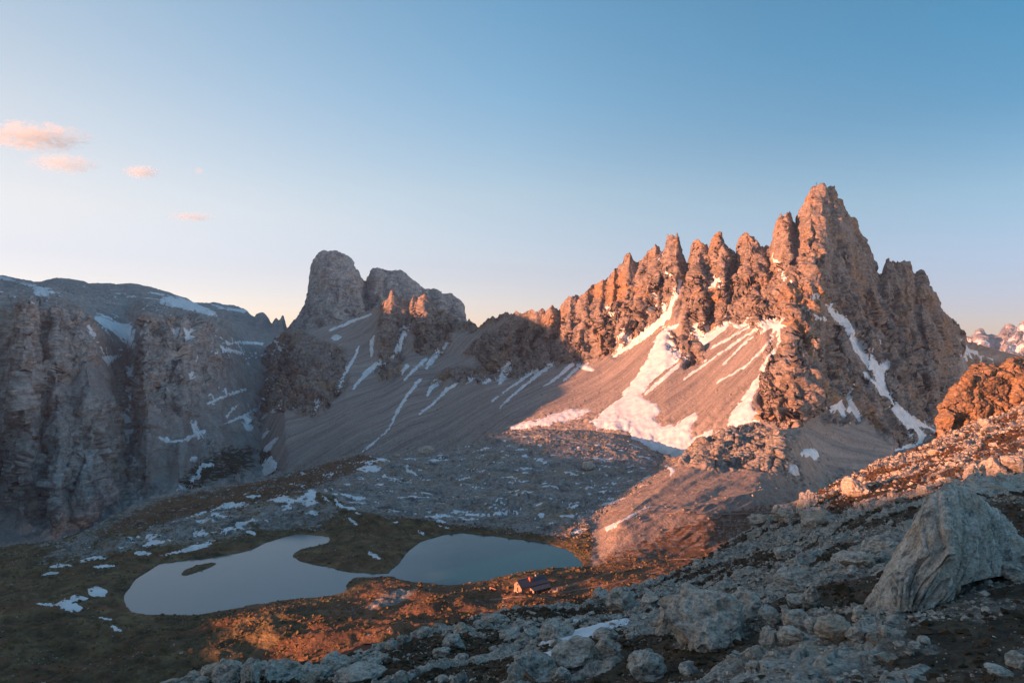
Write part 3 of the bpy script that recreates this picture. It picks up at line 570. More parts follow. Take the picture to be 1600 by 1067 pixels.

* * *

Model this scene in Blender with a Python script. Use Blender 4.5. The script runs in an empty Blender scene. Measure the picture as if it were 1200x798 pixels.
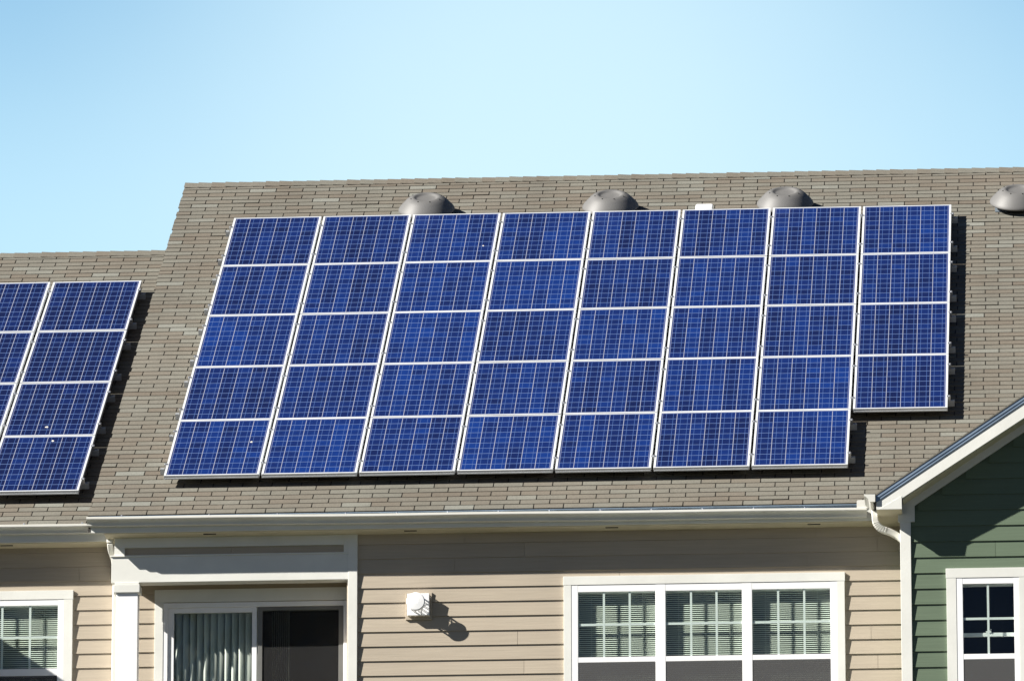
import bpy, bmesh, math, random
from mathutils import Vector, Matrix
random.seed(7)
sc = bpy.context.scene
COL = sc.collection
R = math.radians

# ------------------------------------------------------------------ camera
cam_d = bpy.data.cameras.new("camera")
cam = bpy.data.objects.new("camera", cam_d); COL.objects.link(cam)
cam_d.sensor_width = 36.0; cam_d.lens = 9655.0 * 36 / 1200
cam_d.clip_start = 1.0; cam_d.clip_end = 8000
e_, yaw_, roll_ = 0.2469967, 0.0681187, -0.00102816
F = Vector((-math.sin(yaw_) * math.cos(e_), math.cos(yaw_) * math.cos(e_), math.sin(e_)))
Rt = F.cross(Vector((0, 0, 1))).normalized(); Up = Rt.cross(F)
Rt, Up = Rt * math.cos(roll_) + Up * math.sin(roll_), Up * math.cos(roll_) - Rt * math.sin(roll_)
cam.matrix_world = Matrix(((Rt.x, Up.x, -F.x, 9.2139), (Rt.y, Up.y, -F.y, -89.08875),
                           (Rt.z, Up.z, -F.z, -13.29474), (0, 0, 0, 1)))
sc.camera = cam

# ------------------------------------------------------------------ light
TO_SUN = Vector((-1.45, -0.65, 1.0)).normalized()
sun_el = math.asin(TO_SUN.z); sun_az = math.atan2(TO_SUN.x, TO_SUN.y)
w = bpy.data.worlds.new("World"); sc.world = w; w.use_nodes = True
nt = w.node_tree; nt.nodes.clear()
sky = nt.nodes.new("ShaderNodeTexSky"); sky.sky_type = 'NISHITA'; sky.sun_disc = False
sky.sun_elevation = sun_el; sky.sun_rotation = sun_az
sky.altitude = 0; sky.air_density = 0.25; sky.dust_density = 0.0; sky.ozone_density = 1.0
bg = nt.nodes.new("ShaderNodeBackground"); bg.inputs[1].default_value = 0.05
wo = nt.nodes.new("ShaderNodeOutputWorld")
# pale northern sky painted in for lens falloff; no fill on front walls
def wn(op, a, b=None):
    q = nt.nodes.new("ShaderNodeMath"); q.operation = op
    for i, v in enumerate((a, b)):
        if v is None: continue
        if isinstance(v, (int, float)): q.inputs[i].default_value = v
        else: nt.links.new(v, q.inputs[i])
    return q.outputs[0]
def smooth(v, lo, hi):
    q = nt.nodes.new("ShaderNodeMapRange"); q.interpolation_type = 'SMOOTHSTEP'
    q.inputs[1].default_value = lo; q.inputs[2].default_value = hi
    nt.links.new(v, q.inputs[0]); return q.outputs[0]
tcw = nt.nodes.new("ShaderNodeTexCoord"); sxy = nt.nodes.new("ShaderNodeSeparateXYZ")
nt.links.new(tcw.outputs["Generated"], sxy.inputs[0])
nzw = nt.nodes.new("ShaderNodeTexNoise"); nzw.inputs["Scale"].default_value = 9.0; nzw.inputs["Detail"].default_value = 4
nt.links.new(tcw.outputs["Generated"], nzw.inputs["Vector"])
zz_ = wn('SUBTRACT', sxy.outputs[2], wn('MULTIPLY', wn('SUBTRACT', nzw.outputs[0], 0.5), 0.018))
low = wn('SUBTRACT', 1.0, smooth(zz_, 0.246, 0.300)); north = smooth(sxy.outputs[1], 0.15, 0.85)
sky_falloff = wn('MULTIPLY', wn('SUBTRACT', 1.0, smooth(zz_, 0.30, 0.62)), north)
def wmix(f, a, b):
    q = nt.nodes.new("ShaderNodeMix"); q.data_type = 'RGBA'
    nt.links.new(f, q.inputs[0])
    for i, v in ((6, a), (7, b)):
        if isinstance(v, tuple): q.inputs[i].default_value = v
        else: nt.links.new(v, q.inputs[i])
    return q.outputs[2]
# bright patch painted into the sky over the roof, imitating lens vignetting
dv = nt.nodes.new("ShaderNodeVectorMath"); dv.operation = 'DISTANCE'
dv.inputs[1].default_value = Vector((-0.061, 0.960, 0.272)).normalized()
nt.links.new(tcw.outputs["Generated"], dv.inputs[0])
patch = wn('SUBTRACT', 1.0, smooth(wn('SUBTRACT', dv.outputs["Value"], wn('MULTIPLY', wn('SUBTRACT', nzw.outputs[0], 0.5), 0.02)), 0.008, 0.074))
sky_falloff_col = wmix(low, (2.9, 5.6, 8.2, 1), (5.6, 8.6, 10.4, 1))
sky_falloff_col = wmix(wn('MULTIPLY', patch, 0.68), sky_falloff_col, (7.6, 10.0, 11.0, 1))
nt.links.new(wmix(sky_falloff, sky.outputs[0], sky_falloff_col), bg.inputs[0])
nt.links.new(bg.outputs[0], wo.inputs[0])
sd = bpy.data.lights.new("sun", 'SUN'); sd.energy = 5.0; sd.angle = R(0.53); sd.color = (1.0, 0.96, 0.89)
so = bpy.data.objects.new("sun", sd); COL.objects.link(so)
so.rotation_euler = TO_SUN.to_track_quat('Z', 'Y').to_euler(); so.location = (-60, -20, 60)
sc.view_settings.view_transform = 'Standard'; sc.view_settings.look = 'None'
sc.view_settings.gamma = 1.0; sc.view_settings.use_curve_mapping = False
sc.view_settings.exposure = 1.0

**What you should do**
Of the lines in the records, determine how many contain the word "this", and report that number alone.

**Answer for the task**
2